Emaciation des enfants

La situation nutritionnelle reste préoccupante, en particulier au Sahel, où les niveaux d’urgence d’émaciation des enfants ont été atteints et dépassés dans plusieurs pays cette année, notamment dans certaines régions du Mali, du nord-ouest du Nigéria et du Burkina Faso.

Cette situation est due à la fragilité des systèmes alimentaires, qui ne répondent pas aux besoins nutritionnels spécifiques des femmes et des enfants, à l’accès limité aux services sociaux de base et aux mauvaises pratiques en matière de soins et d’hygiène.

En Afrique de l’Ouest et centrale, plus de deux ménages sur trois n’ont pas les moyens de s’offrir une alimentation saine. Et 8 enfants sur 10 âgés de 6 à 23 mois ne consomment pas le nombre minimum de groupes d’aliments dont ils ont besoin pour une croissance et un développement optimal.

Depuis le début de cette année jusqu’à fin octobre 2023, 1,9 million d’enfants de moins de cinq ans ont été admis pour le traitement de l’émaciation sévère dans neuf pays du Sahel, ce qui représente une augmentation de 20% par rapport à la même période en 2022.

« Les enfants d’Afrique de l’Ouest et centrale ont droit à une alimentation nutritive, sûre, abordable et durable  », a déclaré la Directrice régionale de l’ UNICEF pour l’Afrique de l’Ouest et centrale, Félicité Tchibindat.

« Nous investissons pour prévenir la malnutrition infantile, mais nous avons également besoin de fonds pour continuer à soutenir les services gouvernementaux de détection précoce, de traitement et de soins des enfants malnutris afin de les aider à survivre, à se rétablir et à mener une vie saine et productive dans la dignité », a-t-elle ajouté.

Le coût d’un régime alimentaire nutritif quotidien dans le Sahel central (Burkina Faso, Mali et Niger) est de 110% plus élevé que le salaire minimum journalier dans la région, et de plus en plus de ménages dépendent des marchés locaux pour se nourrir, même dans les zones rurales, selon le rapport 2023 sur la sécurité alimentaire et la nutrition.
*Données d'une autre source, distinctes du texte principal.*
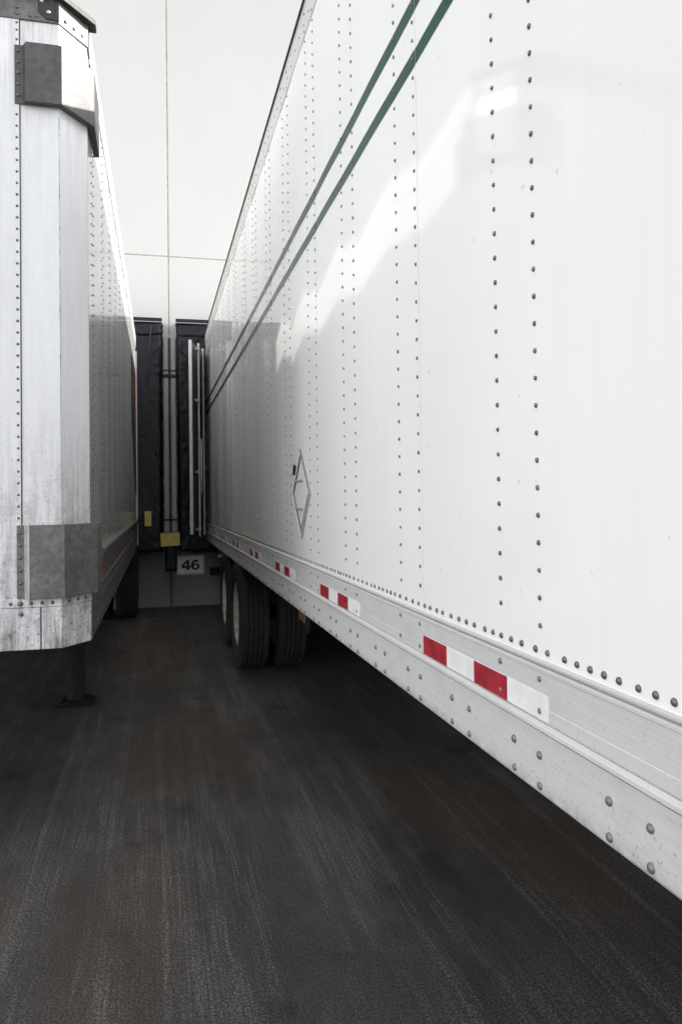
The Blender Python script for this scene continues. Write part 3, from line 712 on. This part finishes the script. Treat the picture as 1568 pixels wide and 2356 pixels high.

À titre de comparaison, le coût d’une alimentation saine en Afrique est aussi élevé que celui des États-Unis, alors que le PIB américain est plus de 35 fois supérieur à celui de l’Afrique.

Agir d’urgence pour sauver des millions de vies

Face à la spirale de l’insécurité alimentaire et de la malnutrition, le PAM, l’Organisation des Nations Unies pour l’alimentation et l’agriculture ( FAO ) et le Fonds des Nations Unies pour l’enfance (UNICEF) appellent les gouvernements nationaux et les partenaires financiers à :

  • donner la priorité aux programmes qui renforcent les systèmes alimentaires et les moyens de subsistance résistants au climat ;
  • investir dans les systèmes de protection sociale ;
  • améliorer la gestion des ressources naturelles, notamment l’eau, en tant qu’accélérateur de la résilience et du développement.

En outre, les participants à l’exercice du Cadre harmonisé d’analyse de la sécurité alimentaire ont recommandé l’élaboration et la mise en œuvre rapide des programmes d’urgence qui répondent aux besoins alimentaires et nutritionnels immédiats des populations en situation de crise et d’urgence en matière d’insécurité alimentaire et de malnutrition (phases 3 à 5 de l’IPC/CH).

Ces mesures permettront non seulement de sauver des vies, mais aussi de prévenir le risque de malnutrition chez les enfants dans les régions les plus touchées par l’insécurité et les crises économiques, notamment au Burkina Faso, au Tchad, en République démocratique du Congo, au Mali, au Nigéria et au Niger.

« Face à la persistance de l’insécurité alimentaire et nutritionnelle, nous devons agir d’urgence pour sauver des millions de vies en plaidant pour l’accélération de la mobilisation des ressources afin de financer les plans de réponse nationaux et de faciliter l’accès aux zones confrontées à l’insécurité ou difficiles d’accès, notamment au Burkina Faso, au Mali, au Niger et au Nigéria  », a déclaré le Coordonnateur sous-régional de la FAO pour l’Afrique de l’Ouest et le Sahel, Dr. Robert Guei.

Selon la responsable du PAM, Margot Vandervelden, il faut « briser ce cercle en nous attaquant aux causes profondes de la faim et en renforçant la résilience des familles en Afrique de l’Ouest et centrale ».